Back in '83, this groundbreaking UK goth band released their debut EP, Batastrophe, for Sire Records and then, as most of my most beloved bands do, they promptly fell off the face of the earth.  A couple years later, while making a pilgrimage to Wax Trax!, I was astounded to see that they'd released a new 12" single on some fly-by-night indie label.  If that wasn't cool enough, upon leaving the store with fresh, new Specimen 12" in-hand, I cut through a filthy alley (by Lincoln Park standards) and noticed one lonely black-and-white flyer haphazardly pasted to a dumpster.



Why I looked, I dunno, but what I saw freaked my shit out: Specimen was playing in Chicago.  Tonight.  I promptly scalped two Cubs tickets outside a McDonald's and informed my girlfriend that there would be a slight change in plans.

That night, two strokes past the midnight hour, Specimen hit the stage looking like an off broadway version of Rocky Horror Picture Show that had seen better days.  From the opening bass riff  and slashing guitars of "Kiss Kiss Bang Bang", I stood transfixed by the hard-rock gender-bending goth rock show that unfolded before me like the Devil's tongue.

By the third song, "Dead Man's Auto Chop", I felt my girlfriend's hand break from mine.  It took another moment to register that the space she had occupied had been swallowed by a bald dude with "Kill Me" scrawled on his forehead.  I turned to catch one last fleeting glimpse of her before she reached the exit.  She was unrecognizable, fear having turned her porcelain visage into an ashen shell of its former self.

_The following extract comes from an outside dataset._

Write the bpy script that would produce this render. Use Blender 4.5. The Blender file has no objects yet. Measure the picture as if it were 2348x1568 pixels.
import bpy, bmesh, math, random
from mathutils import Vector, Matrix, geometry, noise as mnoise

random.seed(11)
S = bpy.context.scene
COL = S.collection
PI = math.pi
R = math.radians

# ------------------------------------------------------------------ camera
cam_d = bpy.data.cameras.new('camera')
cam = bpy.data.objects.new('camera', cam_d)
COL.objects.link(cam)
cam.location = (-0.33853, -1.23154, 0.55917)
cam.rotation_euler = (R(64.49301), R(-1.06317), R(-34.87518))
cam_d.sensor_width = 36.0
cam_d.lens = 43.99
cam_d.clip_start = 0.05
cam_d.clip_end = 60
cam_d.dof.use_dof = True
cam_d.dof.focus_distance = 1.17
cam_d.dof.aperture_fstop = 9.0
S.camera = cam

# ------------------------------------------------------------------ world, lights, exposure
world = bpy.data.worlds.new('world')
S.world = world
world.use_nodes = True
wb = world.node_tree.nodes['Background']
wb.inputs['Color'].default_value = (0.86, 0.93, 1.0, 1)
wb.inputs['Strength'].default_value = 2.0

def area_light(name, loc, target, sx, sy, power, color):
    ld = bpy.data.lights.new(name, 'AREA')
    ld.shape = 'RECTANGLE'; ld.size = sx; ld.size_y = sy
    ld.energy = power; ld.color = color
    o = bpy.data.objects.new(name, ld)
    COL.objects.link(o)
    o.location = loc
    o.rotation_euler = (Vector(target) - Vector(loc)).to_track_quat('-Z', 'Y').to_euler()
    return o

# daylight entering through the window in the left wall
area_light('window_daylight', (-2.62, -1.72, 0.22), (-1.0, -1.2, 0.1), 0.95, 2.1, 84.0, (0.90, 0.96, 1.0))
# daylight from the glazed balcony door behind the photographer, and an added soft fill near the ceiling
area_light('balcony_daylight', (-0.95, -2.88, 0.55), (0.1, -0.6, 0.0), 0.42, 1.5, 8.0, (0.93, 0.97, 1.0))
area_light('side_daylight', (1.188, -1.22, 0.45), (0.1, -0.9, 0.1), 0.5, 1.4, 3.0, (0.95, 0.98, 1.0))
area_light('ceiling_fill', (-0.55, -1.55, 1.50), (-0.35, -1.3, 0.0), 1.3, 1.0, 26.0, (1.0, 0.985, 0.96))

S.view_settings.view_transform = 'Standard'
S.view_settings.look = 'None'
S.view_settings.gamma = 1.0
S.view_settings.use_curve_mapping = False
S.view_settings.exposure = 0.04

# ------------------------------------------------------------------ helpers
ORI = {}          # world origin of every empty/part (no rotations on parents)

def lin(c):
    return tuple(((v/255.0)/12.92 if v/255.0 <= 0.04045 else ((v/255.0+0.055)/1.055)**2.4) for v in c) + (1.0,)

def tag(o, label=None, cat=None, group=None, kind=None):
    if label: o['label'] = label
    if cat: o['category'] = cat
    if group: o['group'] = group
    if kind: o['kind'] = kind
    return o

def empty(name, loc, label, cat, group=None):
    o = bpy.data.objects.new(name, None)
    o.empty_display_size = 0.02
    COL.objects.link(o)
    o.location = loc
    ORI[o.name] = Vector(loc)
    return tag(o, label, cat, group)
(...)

After the show, I exited the venue in a sweaty, drained euphoria and found my Swatch-watch princess sitting on the curb with shell-shocked eyes.  We drove back to Michigan in the wee hours trying to ignore the icy silence that enveloped the car.  Once home, we did not speak to one another for an entire week.  I feared the worst, began to pick up the pieces and move on.

And then came the knock on my door.

I opened it expecting to see one of my neighborhood friends but was taken aback by the goth chick whose black leather ultra mini-skirt, fishnet stocking, leather jacket with "Ded Gurl" written in crossbone-shaped letters, jet black dye job, eyeliner, and lipstick made me wonder if Siouxsie Sioux hadn't just moved into the haunted house next door.

Wow, she drives the same car as my girlfriend, too.  That's odd.